### Requirements
Give every line again exactly as it appears, please, but not the pictures.

### Supplied information
#####

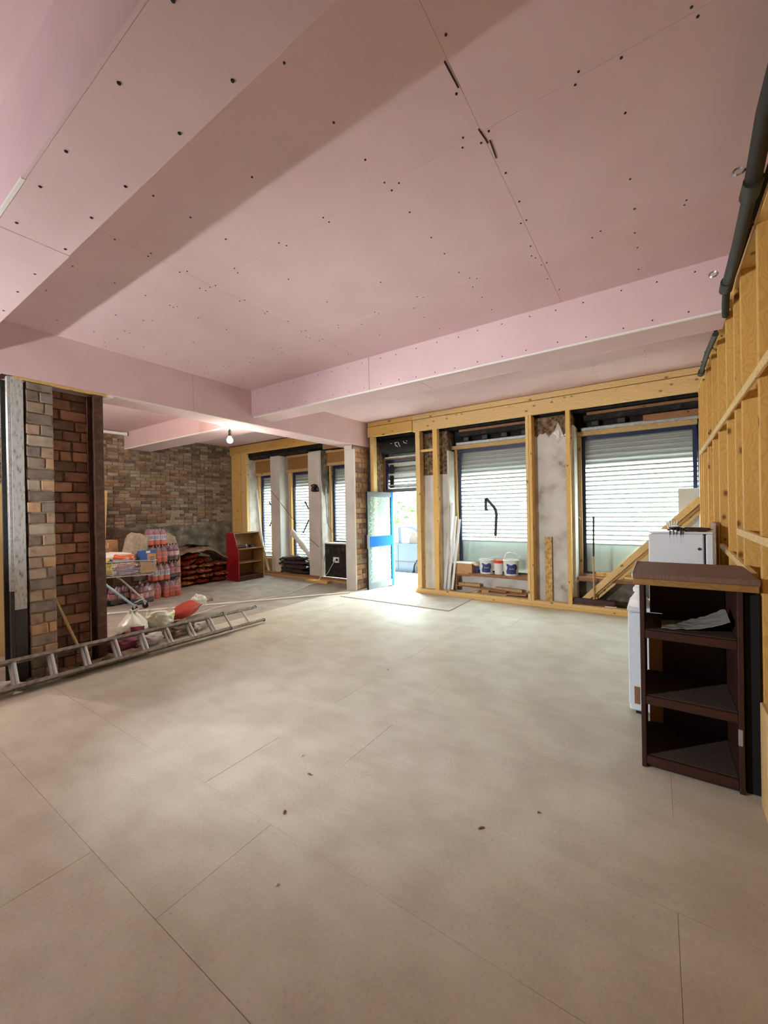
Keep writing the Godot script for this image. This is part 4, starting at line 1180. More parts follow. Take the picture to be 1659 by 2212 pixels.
	for q in [[0.36, 3.17, -2.56], [0.35, 3.13, -3.5]]:
		mb = MB.new()
		mb.lathe([Vector2(0.022, -0.006), Vector2(0.028, 0.0), Vector2(0.022, 0.006), Vector2(0.016, 0.0), Vector2(0.022, -0.006)], 16, Vector3.ZERO, Basis(Vector3.RIGHT, 1.2))
		put("clip_ring", mb, M.chrome, p, v3(q[0] - 0.02, q[1] + 0.02, q[2]))
	for q in [[-2.85, 3.2], [-3.0, 3.12], [-5.0, 3.08], [-5.35, 3.09]]:
		tubed(p, "strap", M.rust_steel, [v3(0.40, q[1], q[0]), v3(0.462, q[1] + 0.045, q[0] - 0.03)], 0.010, 6)

# ---------------------------------------------------------------- things in and under the right-hand windows
func tub(called, label, at, r, h, body, lid, blotch):
	var t = thing(called, label, "tub", at, 0.0, "")
	var mb := MB.new()
	mb.lathe([Vector2(0, 0), Vector2(r * 0.86, 0), Vector2(r * 0.88, 0.01), Vector2(r * 0.98, h * 0.9), Vector2(r, h * 0.9), Vector2(r * 1.04, h * 0.93), Vector2(r * 1.04, h * 0.97), Vector2(r * 0.97, h), Vector2(r * 0.93, h * 0.97), Vector2(r * 0.90, h * 0.8), Vector2(0, h * 0.8)], 28)
	put("body", mb, body, t)
	if lid:
		mb = MB.new()
		mb.lathe([Vector2(r * 1.05, h * 0.82), Vector2(r * 1.06, h * 1.0), Vector2(r * 1.0, h * 1.03), Vector2(0, h * 1.03)], 28)
		put("lid", mb, lid, t)
	if blotch:
		mb = MB.new()
		mb.grid(16, 8, func(u, w):
			var a: float = lerpf(0.5, 1.9, u) + 0.1 * sin(w * 7.0)
			var y: float = lerpf(h * 0.12, h * 0.72, w) * (1.0 + 0.06 * sin(u * 9.0))
			var rr: float = r * (0.885 + 0.10 * y / h) + 0.002
			return v3(rr * cos(a), y, rr * sin(a)))
		var l = put("printed_label", mb, blotch, t)
		mb = MB.new()
		for k in 4:
			var a := 0.95 + 0.17 * k
			var rr: float = r * 0.945 + 0.003
			mb.box(v3(rr * cos(a), h * 0.45, rr * sin(a)), v3(0.012, 0.012, 0.003), Basis(Vector3.UP, PI / 2 - a), 0.0)
		put("print", mb, M.paper, l)
	return t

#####

### Solution to this problem
Keep writing the Godot script for this image. This is part 4, starting at line 1180. More parts follow. Take the picture to be 1659 by 2212 pixels.
	for q in [[0.36, 3.17, -2.56], [0.35, 3.13, -3.5]]:
		mb = MB.new()
		mb.lathe([Vector2(0.022, -0.006), Vector2(0.028, 0.0), Vector2(0.022, 0.006), Vector2(0.016, 0.0), Vector2(0.022, -0.006)], 16, Vector3.ZERO, Basis(Vector3.RIGHT, 1.2))
		put("clip_ring", mb, M.chrome, p, v3(q[0] - 0.02, q[1] + 0.02, q[2]))
	for q in [[-2.85, 3.2], [-3.0, 3.12], [-5.0, 3.08], [-5.35, 3.09]]:
		tubed(p, "strap", M.rust_steel, [v3(0.40, q[1], q[0]), v3(0.462, q[1] + 0.045, q[0] - 0.03)], 0.010, 6)

# ---------------------------------------------------------------- things in and under the right-hand windows
func tub(called, label, at, r, h, body, lid, blotch):
	var t = thing(called, label, "tub", at, 0.0, "")
	var mb := MB.new()
	mb.lathe([Vector2(0, 0), Vector2(r * 0.86, 0), Vector2(r * 0.88, 0.01), Vector2(r * 0.98, h * 0.9), Vector2(r, h * 0.9), Vector2(r * 1.04, h * 0.93), Vector2(r * 1.04, h * 0.97), Vector2(r * 0.97, h), Vector2(r * 0.93, h * 0.97), Vector2(r * 0.90, h * 0.8), Vector2(0, h * 0.8)], 28)
	put("body", mb, body, t)
	if lid:
		mb = MB.new()
		mb.lathe([Vector2(r * 1.05, h * 0.82), Vector2(r * 1.06, h * 1.0), Vector2(r * 1.0, h * 1.03), Vector2(0, h * 1.03)], 28)
		put("lid", mb, lid, t)
	if blotch:
		mb = MB.new()
		mb.grid(16, 8, func(u, w):
			var a: float = lerpf(0.5, 1.9, u) + 0.1 * sin(w * 7.0)
			var y: float = lerpf(h * 0.12, h * 0.72, w) * (1.0 + 0.06 * sin(u * 9.0))
			var rr: float = r * (0.885 + 0.10 * y / h) + 0.002
			return v3(rr * cos(a), y, rr * sin(a)))
		var l = put("printed_label", mb, blotch, t)
		mb = MB.new()
		for k in 4:
			var a := 0.95 + 0.17 * k
			var rr: float = r * 0.945 + 0.003
			mb.box(v3(rr * cos(a), h * 0.45, rr * sin(a)), v3(0.012, 0.012, 0.003), Basis(Vector3.UP, PI / 2 - a), 0.0)
		put("print", mb, M.paper, l)
	return t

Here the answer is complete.